A Northwestern spokesman said the university is reviewing the committee’s letter, adding that it has taken steps to curb anti-Semitism.

“There is no place for antisemitism at Northwestern and the steps we have taken since last summer have dramatically improved the safety of our Jewish students,” the spokesman said. “As detailed in a recent progress report on Northwestern’s efforts to combat antisemitism, the University strengthened its Student Code of Conduct and other University-wide policies over the summer and has enforced these policies during this academic year. We have also instituted and begun mandatory yearly antisemitism trainings for faculty, staff and students and have adapted the IHRA definition of antisemitism into our conduct process.”

“These steps have had an impact—there has been a significant decrease in reports of discrimination or harassment based on antisemitism or shared Jewish ancestry in the current academic year,” the spokesman added.

Included among Northwestern’s efforts is a newly implemented mandatory anti-discrimination training. But Walberg, pointing to Free Beacon reporting, noted that the training relies on unverified data from the Council on American-Islamic Relations that inflate Islamophobic attacks, giving the false impression that those attacks vastly outpace anti-Semitic hate crimes.

And significant anti-Semitic incidents have continued to plague Northwestern’s campus.
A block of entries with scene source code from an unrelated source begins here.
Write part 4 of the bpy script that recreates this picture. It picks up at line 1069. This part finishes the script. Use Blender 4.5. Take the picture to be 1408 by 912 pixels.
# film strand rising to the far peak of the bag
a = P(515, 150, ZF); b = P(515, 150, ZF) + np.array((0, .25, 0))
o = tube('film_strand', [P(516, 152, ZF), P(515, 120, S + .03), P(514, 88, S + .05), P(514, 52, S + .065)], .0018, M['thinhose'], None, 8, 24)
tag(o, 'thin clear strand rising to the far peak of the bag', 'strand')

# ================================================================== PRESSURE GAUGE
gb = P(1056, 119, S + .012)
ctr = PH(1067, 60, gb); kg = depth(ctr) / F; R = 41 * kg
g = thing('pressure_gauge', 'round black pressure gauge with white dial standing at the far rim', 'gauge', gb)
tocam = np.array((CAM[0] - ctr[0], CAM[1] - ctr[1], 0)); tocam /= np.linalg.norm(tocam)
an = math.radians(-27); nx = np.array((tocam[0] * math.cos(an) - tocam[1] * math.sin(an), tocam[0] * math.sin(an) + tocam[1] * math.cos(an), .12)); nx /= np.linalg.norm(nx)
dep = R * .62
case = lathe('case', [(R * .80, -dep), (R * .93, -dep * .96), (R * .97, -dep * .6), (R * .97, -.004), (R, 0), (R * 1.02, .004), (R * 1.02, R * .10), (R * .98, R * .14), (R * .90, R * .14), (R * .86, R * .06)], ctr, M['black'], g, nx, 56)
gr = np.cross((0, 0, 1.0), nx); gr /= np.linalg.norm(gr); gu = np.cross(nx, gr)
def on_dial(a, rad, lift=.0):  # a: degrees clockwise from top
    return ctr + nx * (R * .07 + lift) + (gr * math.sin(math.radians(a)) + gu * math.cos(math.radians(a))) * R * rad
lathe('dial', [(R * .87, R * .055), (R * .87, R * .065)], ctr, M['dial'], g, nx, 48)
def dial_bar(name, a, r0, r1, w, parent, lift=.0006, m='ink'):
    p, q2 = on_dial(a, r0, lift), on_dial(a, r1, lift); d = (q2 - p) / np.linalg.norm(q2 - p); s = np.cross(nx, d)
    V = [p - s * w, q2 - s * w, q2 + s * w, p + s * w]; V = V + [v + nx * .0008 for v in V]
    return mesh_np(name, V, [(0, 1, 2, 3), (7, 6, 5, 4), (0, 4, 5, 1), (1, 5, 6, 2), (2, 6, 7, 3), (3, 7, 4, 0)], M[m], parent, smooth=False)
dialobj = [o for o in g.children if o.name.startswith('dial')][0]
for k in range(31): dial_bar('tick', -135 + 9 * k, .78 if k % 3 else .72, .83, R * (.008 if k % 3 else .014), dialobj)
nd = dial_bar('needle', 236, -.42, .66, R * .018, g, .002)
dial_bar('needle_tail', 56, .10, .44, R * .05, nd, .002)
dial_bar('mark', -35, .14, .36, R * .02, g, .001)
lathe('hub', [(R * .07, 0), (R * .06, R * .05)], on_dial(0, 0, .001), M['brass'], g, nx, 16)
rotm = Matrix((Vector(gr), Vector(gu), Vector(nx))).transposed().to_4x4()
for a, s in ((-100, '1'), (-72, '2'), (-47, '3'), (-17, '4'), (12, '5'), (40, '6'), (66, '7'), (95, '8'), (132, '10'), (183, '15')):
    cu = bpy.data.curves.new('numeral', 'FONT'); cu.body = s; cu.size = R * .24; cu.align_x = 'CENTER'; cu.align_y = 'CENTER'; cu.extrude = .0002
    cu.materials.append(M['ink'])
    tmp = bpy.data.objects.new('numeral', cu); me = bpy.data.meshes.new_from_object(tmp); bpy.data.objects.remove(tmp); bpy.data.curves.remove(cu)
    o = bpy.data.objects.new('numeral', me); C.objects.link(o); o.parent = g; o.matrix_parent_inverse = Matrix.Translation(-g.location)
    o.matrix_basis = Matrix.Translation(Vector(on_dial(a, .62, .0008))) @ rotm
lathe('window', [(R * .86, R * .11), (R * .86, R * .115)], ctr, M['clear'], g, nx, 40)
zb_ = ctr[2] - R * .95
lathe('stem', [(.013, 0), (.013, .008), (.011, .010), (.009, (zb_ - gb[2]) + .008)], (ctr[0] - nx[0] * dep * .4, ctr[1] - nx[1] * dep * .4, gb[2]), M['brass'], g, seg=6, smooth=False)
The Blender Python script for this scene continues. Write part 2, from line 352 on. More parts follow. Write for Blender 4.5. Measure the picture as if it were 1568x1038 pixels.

Two weeks ago, during Passover, anti-Semitic vandals used red paint to write “Death to Israel” and draw Hamas triangles on a campus building that houses the school’s Holocaust center. Earlier in the month, Northwestern’s Students for Justice in Palestine chapter hosted an anarchist training session, at which it cited propaganda from the Popular Front for the Liberation of Palestine terror group urging students to “build and Intifada” and “destroy amerika.” Walberg pointed to both incidents.

The Education Committee’s demand for Schill’s testimony is part of a broader investigation into anti-Semitism on college campuses, including at Columbia and Harvard universities. Schill has until May 5 to respond to the chairman’s letter.